- _INFORMATION PROVIDED_

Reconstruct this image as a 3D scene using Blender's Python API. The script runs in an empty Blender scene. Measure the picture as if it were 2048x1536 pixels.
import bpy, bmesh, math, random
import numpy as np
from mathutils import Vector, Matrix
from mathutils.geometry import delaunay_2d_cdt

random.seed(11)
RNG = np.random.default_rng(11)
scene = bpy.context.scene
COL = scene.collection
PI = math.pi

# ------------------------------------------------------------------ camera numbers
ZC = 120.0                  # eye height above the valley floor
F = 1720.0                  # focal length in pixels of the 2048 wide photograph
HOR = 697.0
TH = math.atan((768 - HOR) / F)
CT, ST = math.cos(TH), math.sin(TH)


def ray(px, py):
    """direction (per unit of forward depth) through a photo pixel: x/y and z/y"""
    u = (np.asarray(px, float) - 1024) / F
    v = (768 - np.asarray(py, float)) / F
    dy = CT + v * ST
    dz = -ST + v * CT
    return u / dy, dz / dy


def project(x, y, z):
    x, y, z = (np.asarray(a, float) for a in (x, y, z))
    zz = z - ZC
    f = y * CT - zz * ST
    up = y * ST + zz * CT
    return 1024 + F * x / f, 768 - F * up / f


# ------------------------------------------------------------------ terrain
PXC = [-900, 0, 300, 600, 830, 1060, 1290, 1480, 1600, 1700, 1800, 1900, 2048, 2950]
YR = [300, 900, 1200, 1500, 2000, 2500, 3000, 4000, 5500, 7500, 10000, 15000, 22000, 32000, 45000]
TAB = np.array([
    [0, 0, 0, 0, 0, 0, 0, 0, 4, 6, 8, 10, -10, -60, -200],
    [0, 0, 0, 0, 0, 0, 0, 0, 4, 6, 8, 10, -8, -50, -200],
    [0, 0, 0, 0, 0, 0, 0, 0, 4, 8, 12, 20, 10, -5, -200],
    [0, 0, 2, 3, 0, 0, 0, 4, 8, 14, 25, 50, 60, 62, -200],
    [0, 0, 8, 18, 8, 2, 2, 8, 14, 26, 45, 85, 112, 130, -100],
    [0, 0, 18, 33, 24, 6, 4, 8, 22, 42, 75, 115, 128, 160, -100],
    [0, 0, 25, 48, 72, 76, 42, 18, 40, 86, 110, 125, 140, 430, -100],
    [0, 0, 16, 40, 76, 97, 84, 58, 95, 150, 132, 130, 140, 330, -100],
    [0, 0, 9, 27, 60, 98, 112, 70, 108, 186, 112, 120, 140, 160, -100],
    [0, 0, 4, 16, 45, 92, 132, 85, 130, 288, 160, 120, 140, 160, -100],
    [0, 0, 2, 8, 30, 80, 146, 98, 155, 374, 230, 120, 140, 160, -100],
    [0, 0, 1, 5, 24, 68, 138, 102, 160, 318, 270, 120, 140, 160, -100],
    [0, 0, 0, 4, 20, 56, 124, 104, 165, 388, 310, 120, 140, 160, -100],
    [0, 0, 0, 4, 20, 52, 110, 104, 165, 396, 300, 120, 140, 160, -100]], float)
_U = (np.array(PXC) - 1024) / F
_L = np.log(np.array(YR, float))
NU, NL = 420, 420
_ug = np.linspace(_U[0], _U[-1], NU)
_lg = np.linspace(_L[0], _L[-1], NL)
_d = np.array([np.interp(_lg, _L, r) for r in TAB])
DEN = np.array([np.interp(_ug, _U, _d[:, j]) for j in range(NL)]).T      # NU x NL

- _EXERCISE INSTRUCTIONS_
Report only a number: how many lines in the material above contain the string "scene".

- _OUTPUT OF THE EXERCISE_
3